[start]

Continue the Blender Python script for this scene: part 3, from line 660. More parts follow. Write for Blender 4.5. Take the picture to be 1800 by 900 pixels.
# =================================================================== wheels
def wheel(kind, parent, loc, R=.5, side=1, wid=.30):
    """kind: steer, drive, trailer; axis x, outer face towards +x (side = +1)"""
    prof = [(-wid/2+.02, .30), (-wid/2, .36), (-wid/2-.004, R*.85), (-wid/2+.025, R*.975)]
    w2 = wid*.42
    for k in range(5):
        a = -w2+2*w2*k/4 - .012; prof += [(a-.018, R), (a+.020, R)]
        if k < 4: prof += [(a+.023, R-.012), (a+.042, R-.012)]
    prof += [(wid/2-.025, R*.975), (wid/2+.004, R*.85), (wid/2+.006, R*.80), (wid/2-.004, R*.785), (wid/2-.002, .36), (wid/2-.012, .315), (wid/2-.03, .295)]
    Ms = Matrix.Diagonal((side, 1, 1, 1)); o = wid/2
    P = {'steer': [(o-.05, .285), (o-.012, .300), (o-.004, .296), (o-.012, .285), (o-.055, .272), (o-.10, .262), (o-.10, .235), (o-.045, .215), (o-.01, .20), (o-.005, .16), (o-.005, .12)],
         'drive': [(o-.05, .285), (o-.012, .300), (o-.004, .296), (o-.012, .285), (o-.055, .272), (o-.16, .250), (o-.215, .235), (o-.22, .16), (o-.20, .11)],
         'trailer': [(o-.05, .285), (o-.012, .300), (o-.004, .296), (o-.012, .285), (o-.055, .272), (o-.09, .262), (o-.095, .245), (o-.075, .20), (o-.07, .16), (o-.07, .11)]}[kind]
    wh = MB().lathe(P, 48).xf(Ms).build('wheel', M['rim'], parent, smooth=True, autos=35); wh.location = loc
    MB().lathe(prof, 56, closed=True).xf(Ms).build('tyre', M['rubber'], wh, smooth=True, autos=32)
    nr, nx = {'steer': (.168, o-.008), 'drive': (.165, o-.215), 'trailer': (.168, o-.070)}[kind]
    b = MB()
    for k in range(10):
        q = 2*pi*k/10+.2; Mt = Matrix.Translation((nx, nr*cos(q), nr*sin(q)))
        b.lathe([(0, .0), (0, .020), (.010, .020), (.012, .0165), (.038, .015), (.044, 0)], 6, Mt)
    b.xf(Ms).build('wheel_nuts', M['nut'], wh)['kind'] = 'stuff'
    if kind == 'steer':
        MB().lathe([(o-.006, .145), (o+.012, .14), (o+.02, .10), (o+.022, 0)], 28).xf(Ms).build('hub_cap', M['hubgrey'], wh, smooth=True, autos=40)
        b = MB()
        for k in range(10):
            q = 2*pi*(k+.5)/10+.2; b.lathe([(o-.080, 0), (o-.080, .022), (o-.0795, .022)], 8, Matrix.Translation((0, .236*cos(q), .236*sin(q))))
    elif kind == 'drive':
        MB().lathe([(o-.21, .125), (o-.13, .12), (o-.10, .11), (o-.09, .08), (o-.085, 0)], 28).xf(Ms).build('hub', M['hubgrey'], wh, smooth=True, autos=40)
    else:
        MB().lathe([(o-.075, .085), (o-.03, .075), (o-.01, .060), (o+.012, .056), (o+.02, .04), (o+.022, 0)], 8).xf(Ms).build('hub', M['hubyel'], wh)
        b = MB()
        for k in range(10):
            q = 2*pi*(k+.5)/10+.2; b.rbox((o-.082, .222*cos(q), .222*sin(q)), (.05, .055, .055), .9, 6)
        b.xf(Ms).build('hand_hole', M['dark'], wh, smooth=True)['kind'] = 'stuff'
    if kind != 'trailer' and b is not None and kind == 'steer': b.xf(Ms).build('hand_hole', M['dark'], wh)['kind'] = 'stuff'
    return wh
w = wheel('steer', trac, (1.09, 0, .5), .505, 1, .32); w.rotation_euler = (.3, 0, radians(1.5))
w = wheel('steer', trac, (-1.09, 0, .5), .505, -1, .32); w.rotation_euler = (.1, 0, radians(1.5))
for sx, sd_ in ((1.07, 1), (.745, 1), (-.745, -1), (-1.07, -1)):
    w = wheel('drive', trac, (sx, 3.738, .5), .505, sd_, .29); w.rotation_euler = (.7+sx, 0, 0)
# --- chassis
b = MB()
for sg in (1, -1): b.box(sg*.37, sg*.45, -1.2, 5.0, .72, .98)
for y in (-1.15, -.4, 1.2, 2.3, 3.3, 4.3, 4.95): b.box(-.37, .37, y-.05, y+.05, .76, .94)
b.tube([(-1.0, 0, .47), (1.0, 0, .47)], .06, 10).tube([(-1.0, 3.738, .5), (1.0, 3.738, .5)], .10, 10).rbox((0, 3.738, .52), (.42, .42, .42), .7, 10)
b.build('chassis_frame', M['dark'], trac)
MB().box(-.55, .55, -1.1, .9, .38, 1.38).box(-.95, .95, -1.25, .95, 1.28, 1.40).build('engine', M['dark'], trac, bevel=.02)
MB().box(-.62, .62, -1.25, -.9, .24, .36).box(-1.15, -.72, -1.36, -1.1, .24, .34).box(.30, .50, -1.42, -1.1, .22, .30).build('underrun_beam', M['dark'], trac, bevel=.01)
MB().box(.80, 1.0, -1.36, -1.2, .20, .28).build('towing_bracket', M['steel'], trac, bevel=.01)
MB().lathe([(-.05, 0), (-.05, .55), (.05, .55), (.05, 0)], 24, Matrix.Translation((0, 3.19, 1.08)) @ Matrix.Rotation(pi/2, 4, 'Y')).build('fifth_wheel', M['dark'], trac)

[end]
[start]

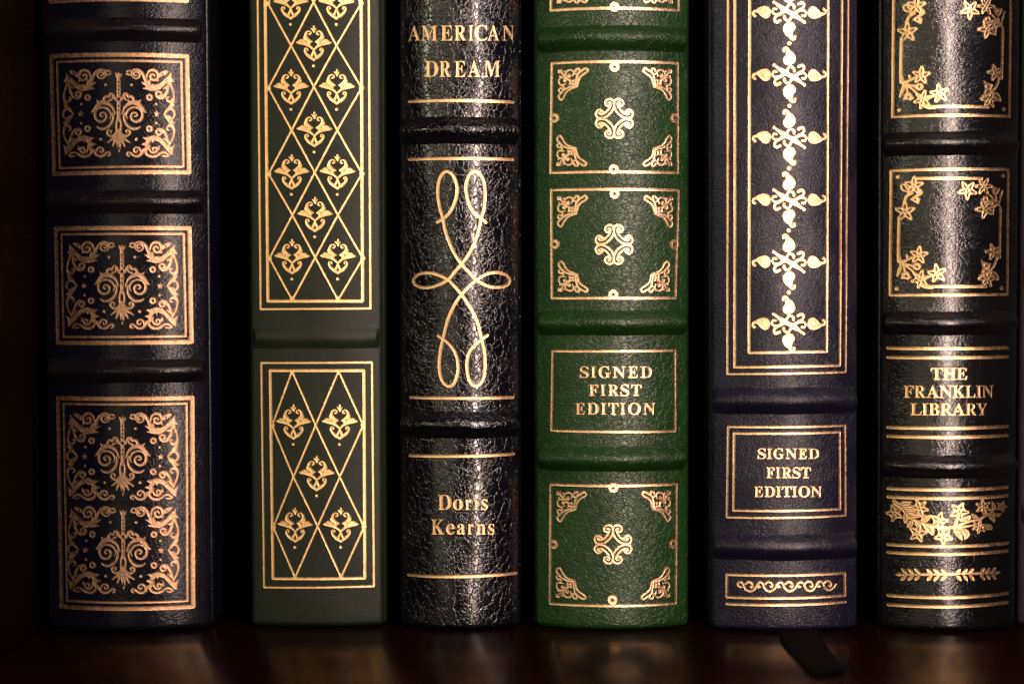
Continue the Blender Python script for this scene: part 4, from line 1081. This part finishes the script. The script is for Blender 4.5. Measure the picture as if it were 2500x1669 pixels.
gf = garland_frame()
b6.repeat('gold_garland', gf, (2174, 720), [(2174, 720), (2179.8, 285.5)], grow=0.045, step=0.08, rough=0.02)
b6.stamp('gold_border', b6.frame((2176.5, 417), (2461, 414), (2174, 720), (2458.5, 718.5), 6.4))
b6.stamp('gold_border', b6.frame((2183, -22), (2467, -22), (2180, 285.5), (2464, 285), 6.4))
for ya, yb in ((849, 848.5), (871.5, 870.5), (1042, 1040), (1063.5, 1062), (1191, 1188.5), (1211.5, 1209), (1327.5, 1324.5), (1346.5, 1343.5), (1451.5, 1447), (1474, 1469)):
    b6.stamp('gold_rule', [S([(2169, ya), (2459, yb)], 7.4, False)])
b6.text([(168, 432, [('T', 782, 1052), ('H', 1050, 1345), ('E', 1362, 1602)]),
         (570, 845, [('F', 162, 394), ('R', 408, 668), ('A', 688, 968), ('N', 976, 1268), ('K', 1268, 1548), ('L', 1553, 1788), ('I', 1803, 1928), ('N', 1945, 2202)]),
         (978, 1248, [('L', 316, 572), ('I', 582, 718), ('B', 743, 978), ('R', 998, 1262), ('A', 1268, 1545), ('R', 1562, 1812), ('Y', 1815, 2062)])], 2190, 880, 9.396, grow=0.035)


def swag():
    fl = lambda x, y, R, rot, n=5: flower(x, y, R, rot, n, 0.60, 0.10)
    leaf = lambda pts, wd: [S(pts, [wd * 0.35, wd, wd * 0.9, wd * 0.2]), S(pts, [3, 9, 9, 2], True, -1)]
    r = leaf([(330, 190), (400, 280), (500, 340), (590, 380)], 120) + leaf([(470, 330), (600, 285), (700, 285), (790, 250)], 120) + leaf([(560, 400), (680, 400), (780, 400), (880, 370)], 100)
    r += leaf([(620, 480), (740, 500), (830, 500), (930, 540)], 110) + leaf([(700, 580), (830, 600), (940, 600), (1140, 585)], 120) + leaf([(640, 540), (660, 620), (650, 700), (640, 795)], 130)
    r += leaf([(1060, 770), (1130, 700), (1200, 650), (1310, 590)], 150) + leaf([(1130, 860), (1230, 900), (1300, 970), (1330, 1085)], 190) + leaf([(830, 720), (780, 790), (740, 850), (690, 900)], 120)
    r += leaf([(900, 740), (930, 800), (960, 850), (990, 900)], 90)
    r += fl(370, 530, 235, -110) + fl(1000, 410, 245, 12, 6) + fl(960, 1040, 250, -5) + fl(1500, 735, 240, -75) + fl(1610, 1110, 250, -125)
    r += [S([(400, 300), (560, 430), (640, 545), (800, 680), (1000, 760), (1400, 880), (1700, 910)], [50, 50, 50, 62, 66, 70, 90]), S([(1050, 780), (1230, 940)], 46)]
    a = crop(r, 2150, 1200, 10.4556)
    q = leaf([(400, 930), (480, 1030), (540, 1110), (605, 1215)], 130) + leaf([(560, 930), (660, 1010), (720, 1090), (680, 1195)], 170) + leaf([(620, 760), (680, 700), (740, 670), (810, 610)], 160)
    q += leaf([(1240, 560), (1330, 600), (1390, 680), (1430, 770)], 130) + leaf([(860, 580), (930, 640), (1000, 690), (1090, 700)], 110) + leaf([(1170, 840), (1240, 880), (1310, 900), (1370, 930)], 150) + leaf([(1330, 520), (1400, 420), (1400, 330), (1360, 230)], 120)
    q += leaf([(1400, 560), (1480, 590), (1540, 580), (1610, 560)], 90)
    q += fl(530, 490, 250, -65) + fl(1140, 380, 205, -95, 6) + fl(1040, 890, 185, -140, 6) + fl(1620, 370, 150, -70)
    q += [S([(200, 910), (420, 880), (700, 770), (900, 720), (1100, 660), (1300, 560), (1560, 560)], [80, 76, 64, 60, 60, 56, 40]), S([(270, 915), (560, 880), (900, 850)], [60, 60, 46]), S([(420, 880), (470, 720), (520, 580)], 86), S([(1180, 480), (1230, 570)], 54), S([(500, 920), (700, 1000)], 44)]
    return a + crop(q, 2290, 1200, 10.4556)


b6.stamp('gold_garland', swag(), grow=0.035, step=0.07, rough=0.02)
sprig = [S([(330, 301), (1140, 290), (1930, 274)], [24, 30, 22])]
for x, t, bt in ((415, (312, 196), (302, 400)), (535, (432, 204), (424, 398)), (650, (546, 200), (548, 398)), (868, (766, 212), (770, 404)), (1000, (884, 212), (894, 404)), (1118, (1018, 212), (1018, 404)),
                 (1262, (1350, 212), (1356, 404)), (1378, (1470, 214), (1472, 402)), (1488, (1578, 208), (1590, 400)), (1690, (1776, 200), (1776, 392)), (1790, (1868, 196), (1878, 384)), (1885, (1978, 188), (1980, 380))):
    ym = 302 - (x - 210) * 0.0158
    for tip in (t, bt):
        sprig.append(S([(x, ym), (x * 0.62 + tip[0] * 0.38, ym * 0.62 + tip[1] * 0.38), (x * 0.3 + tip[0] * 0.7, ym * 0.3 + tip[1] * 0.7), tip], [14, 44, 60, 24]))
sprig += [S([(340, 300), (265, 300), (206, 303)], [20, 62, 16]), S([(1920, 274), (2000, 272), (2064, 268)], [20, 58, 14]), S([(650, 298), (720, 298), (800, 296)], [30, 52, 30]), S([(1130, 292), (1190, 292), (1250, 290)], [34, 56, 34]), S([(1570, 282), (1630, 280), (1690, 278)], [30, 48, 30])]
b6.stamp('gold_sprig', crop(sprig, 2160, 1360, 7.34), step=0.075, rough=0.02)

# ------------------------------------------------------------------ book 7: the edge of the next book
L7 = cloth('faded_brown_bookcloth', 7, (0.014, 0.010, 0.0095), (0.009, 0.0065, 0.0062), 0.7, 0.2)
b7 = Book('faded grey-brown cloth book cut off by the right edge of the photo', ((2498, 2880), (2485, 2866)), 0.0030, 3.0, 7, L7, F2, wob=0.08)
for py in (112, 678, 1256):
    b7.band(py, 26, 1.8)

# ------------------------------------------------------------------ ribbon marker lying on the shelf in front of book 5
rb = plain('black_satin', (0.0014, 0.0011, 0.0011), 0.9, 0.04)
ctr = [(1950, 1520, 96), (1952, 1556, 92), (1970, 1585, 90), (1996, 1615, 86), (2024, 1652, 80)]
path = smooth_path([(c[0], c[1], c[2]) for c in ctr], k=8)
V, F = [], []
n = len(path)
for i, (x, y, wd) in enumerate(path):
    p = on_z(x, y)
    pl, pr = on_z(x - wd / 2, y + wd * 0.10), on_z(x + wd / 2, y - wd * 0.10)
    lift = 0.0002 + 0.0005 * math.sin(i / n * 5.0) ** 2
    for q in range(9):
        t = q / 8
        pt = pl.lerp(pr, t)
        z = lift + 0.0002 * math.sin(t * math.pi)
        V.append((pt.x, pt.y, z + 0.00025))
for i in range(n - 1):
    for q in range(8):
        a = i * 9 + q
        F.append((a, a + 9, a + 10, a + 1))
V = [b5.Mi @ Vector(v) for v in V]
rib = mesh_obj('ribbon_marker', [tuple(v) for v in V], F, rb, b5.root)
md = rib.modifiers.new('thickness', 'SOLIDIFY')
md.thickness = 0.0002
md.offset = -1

[end]

» **REQUIRED WORK**
Above are some records. Count the lines among them with the word "scene", and answer with the number only.

» **REPLY**
2